■ What to do: Go through the data below. Pull out every line that has the word "follow".

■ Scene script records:
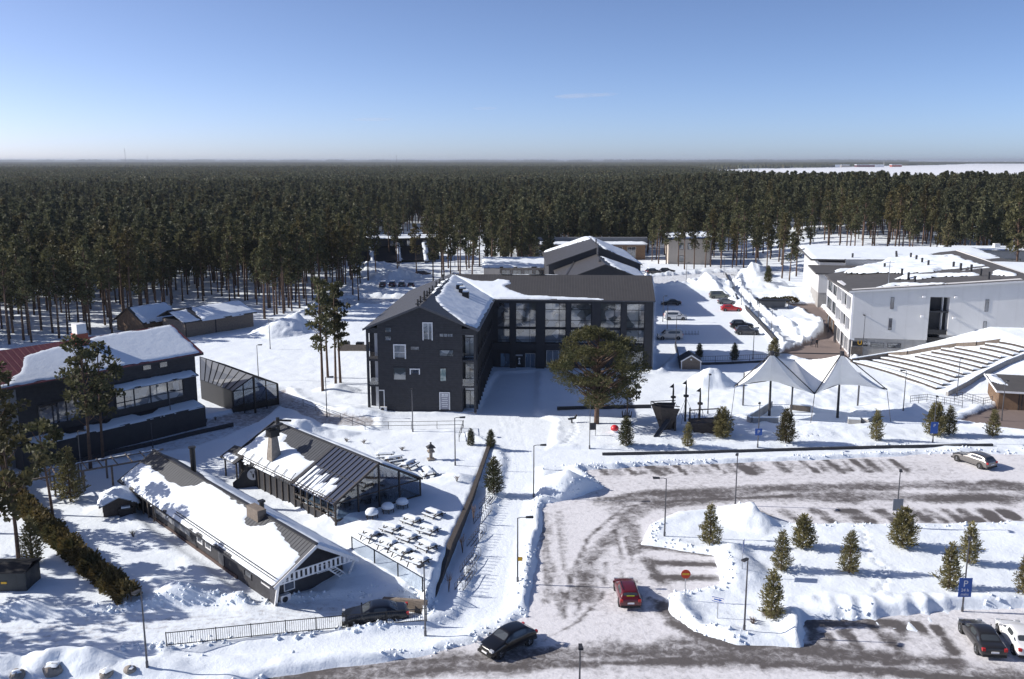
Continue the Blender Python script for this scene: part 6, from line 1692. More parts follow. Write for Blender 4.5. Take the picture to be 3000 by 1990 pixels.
# ------------------------------------------------------------------ cars
def paint(name, col, metal=.3):
    m, nt, b = newmat(name)
    tc = nn(nt, 'ShaderNodeTexCoord'); no = nn(nt, 'ShaderNodeTexNoise', Scale=2.5, Detail=4.0); nt.links.new(tc.outputs['Object'], no.inputs['Vector'])
    sp = nn(nt, 'ShaderNodeSeparateXYZ'); nt.links.new(tc.outputs['Object'], sp.inputs[0])
    ad = nn(nt, 'ShaderNodeMath', operation='MULTIPLY_ADD'); ad.inputs[1].default_value = -1.1; ad.inputs[2].default_value = .62; nt.links.new(sp.outputs[2], ad.inputs[0])
    mu = nn(nt, 'ShaderNodeMath', operation='MULTIPLY', use_clamp=True); nt.links.new(ad.outputs[0], mu.inputs[0]); nt.links.new(no.outputs['Fac'], mu.inputs[1])
    mx = nn(nt, 'ShaderNodeMix', data_type='RGBA'); mx.inputs[6].default_value = (*col, 1); mx.inputs[7].default_value = (.30, .27, .25, 1)   # road salt low on the doors
    nt.links.new(mu.outputs[0], mx.inputs[0]); nt.links.new(mx.outputs[2], b.inputs['Base Color'])
    b.inputs['Metallic'].default_value = metal; b.inputs['Roughness'].default_value = .28; b.inputs['Coat Weight'].default_value = .6; b.inputs['Coat Roughness'].default_value = .06
    return m
PROF = {  # stations: (x fraction from rear, belt z, top z, top half-width fraction)  as fractions of height / half-width
    'hatch': [(0, .42, .50, .80), (.035, .60, .64, .84), (.075, .64, .70, .80), (.20, .66, .955, .70), (.38, .655, 1.0, .71), (.55, .645, .975, .70), (.735, .635, .66, .82), (.93, .52, .545, .78), (1.0, .40, .44, .70)],
    'wagon': [(0, .42, .52, .82), (.03, .62, .66, .84), (.055, .64, .72, .80), (.115, .65, .95, .70), (.32, .65, 1.0, .71), (.52, .64, .985, .70), (.70, .63, .655, .82), (.92, .52, .545, .78), (1.0, .40, .44, .70)],
    'sedan': [(0, .46, .54, .80), (.03, .62, .66, .84), (.15, .65, .68, .82), (.30, .65, .94, .68), (.42, .645, 1.0, .69), (.55, .64, .98, .68), (.725, .63, .655, .82), (.93, .52, .545, .78), (1.0, .40, .44, .70)],
    'suv': [(0, .44, .52, .84), (.03, .58, .62, .86), (.06, .62, .70, .82), (.13, .63, .965, .74), (.32, .63, 1.0, .75), (.54, .62, .98, .74), (.69, .61, .635, .86), (.93, .53, .56, .82), (1.0, .40, .46, .76)],
    'van': [(0, .40, .48, .88), (.015, .54, .60, .88), (.03, .56, .72, .86), (.06, .56, .97, .80), (.35, .56, 1.0, .82), (.66, .55, .98, .80), (.83, .53, .56, .88), (.95, .46, .50, .84), (1.0, .36, .42, .78)]}
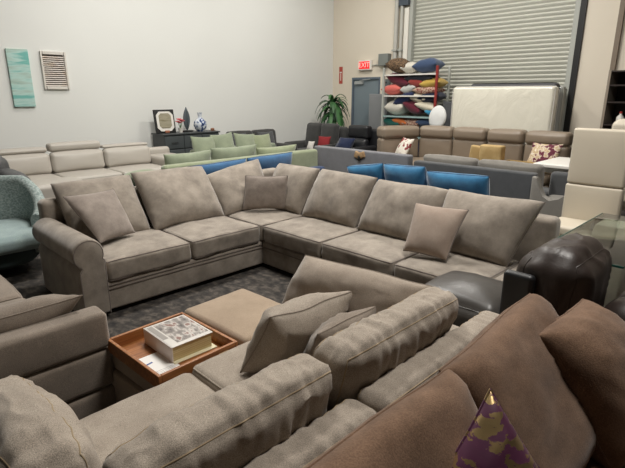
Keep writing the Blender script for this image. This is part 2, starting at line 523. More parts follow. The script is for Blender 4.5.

■ Final answer:
Continue the Blender Python script for this scene: part 6, from line 1692. More parts follow. Write for Blender 4.5. Take the picture to be 3000 by 1990 pixels.
Keep writing the Blender script for this image. This is part 2, starting at line 523. More parts follow. The script is for Blender 4.5.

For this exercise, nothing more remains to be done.